Uma das mais importantes abordagens do problema do mal foi apresentada inicialmente por Agostinho e, mais tarde, por Tomás de Aquino. Eles argumentaram que o mal não é um ser independente. O mal não pode ser definido como uma coisa, ou uma substância, ou algum tipo de ser. Pelo contrário, o mal é sempre definido como ação, uma ação que falha em satisfazer um padrão. Nesse sentido, o mal foi definido em termos de ser tanto uma negação (negatio) do bem como uma privação (privatio) do bem. Em ambos os casos, a própria definição do mal depende de um entendimento anterior do bem. Sendo assim, como argumentou Agostinho, o mal é parasitário, ou seja, depende do bem para sua própria definição. Pensamos no pecado como algo injusto, que envolve desobediência, imoralidade e coisas semelhantes. Para serem definidas, todas essas coisas dependem do conteúdo positivo do bem. Agostinho argumentou que, embora os cristãos enfrentem dificuldades para explicar a presença do mal no universo, o pagão tem um problema que é duas vezes mais difícil. Antes de alguém abordar o problema do mal, precisa primeiramente lidar com a existência antecedente do bem. Aqueles que reclamam do problema do mal enfrentam o problema de definir a existência do bem. Sem Deus não há um padrão absoluto para o bem.
Nos dias contemporâneos, esse problema tem sido resolvido por negar tanto o bem como o mal. Todavia, essa atitude encontra dificuldades enormes, especialmente quando alguém sofre às mãos de alguém que lhe inflige mal.

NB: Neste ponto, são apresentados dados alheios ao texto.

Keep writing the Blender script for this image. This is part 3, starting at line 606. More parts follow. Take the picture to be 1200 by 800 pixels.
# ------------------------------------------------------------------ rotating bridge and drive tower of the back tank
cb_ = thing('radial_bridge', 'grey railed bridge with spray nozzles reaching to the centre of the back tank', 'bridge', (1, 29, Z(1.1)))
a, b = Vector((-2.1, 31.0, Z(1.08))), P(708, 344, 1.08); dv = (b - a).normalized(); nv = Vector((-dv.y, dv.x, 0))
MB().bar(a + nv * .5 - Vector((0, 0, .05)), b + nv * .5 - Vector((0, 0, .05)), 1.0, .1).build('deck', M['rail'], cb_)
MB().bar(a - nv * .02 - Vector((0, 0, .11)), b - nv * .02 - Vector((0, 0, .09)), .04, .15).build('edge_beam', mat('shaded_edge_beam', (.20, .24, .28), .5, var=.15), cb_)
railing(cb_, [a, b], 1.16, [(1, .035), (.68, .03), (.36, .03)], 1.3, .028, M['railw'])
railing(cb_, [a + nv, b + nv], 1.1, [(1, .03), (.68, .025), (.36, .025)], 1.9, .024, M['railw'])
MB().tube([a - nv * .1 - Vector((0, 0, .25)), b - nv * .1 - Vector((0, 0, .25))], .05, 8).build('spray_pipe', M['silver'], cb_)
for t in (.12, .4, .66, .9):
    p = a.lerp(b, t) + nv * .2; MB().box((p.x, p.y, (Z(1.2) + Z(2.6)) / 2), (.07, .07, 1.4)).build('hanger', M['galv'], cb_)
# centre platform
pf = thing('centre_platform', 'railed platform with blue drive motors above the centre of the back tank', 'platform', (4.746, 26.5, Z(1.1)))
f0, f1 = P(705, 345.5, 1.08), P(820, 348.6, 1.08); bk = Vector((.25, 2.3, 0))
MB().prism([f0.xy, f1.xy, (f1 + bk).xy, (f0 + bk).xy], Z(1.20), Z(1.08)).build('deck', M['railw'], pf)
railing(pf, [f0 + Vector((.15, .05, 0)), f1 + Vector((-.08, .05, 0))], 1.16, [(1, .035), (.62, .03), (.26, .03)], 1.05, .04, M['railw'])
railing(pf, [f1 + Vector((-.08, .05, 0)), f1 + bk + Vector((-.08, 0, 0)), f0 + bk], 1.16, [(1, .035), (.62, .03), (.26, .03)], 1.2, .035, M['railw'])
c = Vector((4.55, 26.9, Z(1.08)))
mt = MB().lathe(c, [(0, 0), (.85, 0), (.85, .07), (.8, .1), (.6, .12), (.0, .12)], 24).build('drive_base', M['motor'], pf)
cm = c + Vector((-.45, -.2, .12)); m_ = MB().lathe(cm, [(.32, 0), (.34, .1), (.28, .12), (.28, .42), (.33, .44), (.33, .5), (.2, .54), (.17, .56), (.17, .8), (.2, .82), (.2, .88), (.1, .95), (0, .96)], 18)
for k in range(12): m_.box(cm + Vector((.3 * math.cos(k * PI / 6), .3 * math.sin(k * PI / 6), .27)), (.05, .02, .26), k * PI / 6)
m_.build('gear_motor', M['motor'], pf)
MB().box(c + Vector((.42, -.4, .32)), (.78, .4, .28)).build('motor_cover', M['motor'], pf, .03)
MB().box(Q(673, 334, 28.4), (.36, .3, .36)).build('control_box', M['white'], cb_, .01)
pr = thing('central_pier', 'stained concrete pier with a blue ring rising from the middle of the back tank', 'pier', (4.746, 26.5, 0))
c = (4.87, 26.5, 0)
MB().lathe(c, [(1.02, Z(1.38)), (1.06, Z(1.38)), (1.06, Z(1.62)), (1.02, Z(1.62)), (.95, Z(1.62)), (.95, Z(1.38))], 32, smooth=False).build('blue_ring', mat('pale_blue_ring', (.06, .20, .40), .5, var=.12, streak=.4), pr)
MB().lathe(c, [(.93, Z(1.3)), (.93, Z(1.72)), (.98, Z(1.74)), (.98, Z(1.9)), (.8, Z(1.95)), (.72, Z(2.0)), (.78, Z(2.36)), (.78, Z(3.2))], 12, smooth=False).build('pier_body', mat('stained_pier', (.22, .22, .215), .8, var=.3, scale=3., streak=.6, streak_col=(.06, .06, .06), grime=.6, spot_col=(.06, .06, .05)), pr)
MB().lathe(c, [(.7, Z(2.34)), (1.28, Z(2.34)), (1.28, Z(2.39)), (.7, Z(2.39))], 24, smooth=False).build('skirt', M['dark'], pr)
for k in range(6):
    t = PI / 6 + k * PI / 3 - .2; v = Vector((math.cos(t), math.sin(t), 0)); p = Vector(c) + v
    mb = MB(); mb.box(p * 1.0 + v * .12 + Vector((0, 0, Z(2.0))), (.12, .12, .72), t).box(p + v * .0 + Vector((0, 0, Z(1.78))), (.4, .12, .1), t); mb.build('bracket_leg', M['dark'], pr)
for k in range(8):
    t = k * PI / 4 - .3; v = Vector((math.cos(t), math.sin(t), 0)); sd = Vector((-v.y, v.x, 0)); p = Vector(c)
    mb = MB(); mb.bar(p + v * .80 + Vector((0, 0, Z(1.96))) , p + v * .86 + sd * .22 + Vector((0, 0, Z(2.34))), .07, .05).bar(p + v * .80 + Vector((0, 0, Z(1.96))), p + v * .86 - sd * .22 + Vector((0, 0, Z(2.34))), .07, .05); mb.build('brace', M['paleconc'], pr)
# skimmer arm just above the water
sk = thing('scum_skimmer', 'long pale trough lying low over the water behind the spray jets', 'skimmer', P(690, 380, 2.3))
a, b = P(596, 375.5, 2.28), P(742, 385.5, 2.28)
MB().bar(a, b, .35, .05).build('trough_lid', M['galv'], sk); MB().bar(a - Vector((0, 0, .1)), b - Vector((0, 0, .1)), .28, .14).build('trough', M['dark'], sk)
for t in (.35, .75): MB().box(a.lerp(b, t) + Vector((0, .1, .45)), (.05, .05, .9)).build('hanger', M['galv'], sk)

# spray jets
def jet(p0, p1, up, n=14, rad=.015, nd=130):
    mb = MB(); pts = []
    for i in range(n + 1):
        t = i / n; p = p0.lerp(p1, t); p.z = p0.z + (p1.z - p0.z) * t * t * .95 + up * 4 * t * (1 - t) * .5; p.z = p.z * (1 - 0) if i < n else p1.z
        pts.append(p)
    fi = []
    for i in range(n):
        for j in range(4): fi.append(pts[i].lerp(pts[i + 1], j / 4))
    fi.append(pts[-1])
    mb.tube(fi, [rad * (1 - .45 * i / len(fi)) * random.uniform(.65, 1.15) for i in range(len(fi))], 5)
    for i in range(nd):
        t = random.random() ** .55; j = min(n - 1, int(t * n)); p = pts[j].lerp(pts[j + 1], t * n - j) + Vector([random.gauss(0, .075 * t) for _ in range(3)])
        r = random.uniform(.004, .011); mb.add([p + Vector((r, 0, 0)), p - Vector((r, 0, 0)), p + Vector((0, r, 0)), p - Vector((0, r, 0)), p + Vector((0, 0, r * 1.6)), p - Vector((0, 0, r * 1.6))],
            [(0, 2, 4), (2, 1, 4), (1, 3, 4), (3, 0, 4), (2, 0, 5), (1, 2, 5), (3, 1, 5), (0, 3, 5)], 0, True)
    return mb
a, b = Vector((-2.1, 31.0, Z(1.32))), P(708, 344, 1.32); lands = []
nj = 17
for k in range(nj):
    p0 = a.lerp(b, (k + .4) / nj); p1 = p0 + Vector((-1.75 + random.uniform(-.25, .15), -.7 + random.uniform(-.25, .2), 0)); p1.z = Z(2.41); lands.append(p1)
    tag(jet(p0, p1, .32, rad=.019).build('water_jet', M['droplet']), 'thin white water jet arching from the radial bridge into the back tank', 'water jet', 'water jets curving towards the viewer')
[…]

É fácil negarmos a existência do mal, até que nós mesmos sejamos vítimas da ação perversa de outrem.
Embora terminemos nossa buscar por esclarecer a origem do mal, uma coisa é certa: visto que Deus tanto é bom como onipotente, temos de concluir que, em sua onipotência e bondade, tem de haver lugar para a existência do mal. Sabemos que Deus mesmo nunca faz o que é mau. Contudo, ele também ordena o que deve acontecer. Ainda que Deus nunca faça nem crie o mal, ele ordena que o mal exista. Se o mal realmente existe, e se Deus é soberano, é óbvio que ele pode impedir o mal. Se Deus permitiu a entrada do mal neste universo, isso só pode ter ocorrido por sua soberana decisão. Visto que as soberanas decisões de Deus sempre acompanham seu caráter perfeito, temos de concluir que a sua decisão de permitir a existência do mal é uma boa decisão.
Temos de ser cuidadosos neste ponto. Nunca devemos afirmar que o mal é bom ou que o bem é mal. Mas isso não é o mesmo que dizer: “É bom que haja o mal”. Repito, mais uma vez: é bom que haja o mal; do contrário, ele não poderia existir. Nem mesmo essa teodicéia explica o “como” da entrada do mal no mundo. Apensar considera o “porquê” da realidade do mal. Sabemos com certeza que o mal existe. Ele existe em nós e em nosso comportamento. Sabemos que a força do mal é extraordinária e traz grande tristeza e sofrimento ao mundo. Também sabemos que Deus é soberano sobre o mal e, em sua soberania, não permitirá que o mal tenha palavra final. O mal sempre serve e servirá aos melhores interesses de Deus, que, em sua bondade e soberania, ordenou a derrota completa do mal e sua erradicação deste universo. Nesta redenção, encontramos nosso gozo e descanso – e até àquele tempo, vivemos em um mundo caído.